“Otlar, dikenler her toprakta büyür Leyla

Nice kurak iklimlerde, nice çiçekler

Büyüttük biz

Nice saraylar kurduk çöller ortasında

Baksana, çamur içinde ellerimiz

Leyla, sevmeyi

En iyi biz biliriz”**

Düştüğümüzde, canımız yandığında, karamsarlığa kapıldığımızda bize ışık olan, elimizden tutan insanlar var. Dünyayı çocukların gözleriyle seyre koyulanlar. Hiçbir tasnife, hiçbir köşeye sığmayacak, sıkıştırılamayacak insanlar var. Ömrünü kalbinin ağırlığını omuzlamakla geçiren insanlar. Ahmet Uluçay. Hayatıyla, sanatıyla iz bırakan bu önemli isimlerimizden biri.

"Ben resimleri seviyordum, masalları seviyordum, renkleri seviyordum. Farklıydım, farklı olmak suçtu."*1

Filmlerini izlediğimde, şiirlerini ve güncesini okuduğumda samimiyeti sarıp sarmalayıvermişti beni.
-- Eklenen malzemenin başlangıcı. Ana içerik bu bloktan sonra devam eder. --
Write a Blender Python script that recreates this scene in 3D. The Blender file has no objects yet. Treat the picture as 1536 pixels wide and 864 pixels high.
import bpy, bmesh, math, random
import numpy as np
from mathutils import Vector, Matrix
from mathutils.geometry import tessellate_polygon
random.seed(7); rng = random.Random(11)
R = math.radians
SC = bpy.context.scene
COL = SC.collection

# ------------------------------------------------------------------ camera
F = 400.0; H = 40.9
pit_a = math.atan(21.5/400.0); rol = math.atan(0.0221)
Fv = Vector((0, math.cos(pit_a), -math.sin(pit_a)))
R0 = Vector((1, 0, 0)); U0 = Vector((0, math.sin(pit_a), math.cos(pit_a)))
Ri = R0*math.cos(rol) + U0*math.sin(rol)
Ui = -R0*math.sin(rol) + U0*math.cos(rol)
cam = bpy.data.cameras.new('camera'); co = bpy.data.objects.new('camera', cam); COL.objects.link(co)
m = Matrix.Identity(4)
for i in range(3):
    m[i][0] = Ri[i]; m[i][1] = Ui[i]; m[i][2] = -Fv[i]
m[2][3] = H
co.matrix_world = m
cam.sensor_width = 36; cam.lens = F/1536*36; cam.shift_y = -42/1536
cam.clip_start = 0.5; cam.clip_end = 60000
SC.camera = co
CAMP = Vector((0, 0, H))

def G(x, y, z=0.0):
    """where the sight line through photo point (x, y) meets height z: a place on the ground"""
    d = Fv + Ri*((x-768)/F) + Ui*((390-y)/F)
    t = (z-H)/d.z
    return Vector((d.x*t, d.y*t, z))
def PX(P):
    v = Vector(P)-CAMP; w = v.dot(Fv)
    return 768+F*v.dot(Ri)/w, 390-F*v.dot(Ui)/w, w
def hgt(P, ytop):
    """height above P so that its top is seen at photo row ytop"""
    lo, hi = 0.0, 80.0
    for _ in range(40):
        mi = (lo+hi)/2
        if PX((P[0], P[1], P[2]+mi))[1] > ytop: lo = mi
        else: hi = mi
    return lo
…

Öyle bir içtenlikle karşılaşmıştım ki yaşadıklarıyla, yaşattıklarıyla bir ömürden arta kalan sayısızca ömür daha vardı sanki.  Yaşamış olduğu onca zorluk, onu kafasının içinde depremlerle boğuşturan krizler, geçim sıkıntısı içinde yaptığı sayısız iş, beynindeki tümör; şairliği, dergiciliği ve sevdam dediği sineması. Bu sevdası uğrunda henüz 12 yaşında iken arkadaşı İsmail Mutlu ile sinematografi yapmaya karar vermesi, topladıkları film parçalarını birleştirerek köy ahalisine küçük gösterimlerde bulunmaları, İsmail Mutlu ve Şerif Akarsu ile birlikte Tepecik Köyü Arkadaş Sinema Grubu’ nu kurmaları. Ama tüm bu yaptıklarının içinde soluk alıp veren umudu, hayalleri. Hayatının her anında çocukluğunun hasretiyle yaşayan, dünyaya bir çocuktan ödünç aldığı gözlerle bakan, "Asla vazgeçmeyeceksin, çok isteyeceksin; çok istedikten sonra her şey bulunuyor" sesine kulak verip inandıklarının peşinden giden bir yaşamak düşü.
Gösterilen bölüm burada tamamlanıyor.